Epsilon Spires presents a night of old-time banjo music on screen and stage
Banjo player Lee Sexton, in a scene from the documentary, “Linefork.”
Arts

Epsilon Spires presents a night of old-time banjo music on screen and stage

BRATTLEBORO — The documentary Linefork, which depicts the daily life of legendary banjo player Lee Sexton in detail, will be screened in the Sanctuary at Epsilon Spires on Friday, Nov. 19, followed by a discussion with co-director Vic Rawlings.

Linefork was recorded over three years in Sexton's hometown of Linefork, Ky., where he has lived on the same plot of land since his birth in 1927.

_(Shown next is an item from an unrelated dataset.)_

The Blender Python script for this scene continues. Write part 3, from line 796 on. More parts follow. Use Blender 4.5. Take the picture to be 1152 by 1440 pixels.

The film forgoes traditional documentarian elements like voiceovers and talking heads in favor of prolonged shots of the elderly Sexton and his wife, Opal, as they engage in the routines that fill their days in rural Appalachia.

“We went there for the music - it's absolutely brilliant banjo playing,” Rawlings said in a news release.

Rawlings, a musician and instrument builder, has performed for many years in the electroacoustic genre. He has also held teaching positions and residencies at schools such as the Oberlin Conservatory, MIT, and Harvard.

He had originally made audio recordings of Sexton playing music but subsequently purchased his first video camera after the idea of a film about Sexton's life took shape.

“Being with Lee and Opal was a profound experience for us, and we were compelled to share that the best we could,” says Rawlings about the time that he and co-Director Jeff Daniel Silva spent with the Sextons in Linefork. “That human-to-human experience was what kept us focused when we were making the film and attempting to tell the story of being there.”

Through presenting footage of Sexton's life without overt commentary, Linefork is able to weave themes of work, aging, partnership, artistic practice, and the social and economic realities of life in a coal-mining region of Kentucky.

“Narration and narrative take up a lot of room. Steering clear of those elements allowed us to open the lens onto the subjects themselves,” says Rawlings. “In Linefork, we want to invite viewers to see and hear for themselves, so we allow them to look, to see a shot longer, to listen.”

Preceding the film will be a banjo performance by Carling Berkhout, a writer and musician from southern Vermont. She describes her most recent album (Soon Comes Night, as part of the duo Carling & Will) as expanding “beyond the confines of old-time, with a modern sound deeply rooted in the style and history of traditional music.”

Tickets for the event are $18 and can be purchased at epsilonspires.org.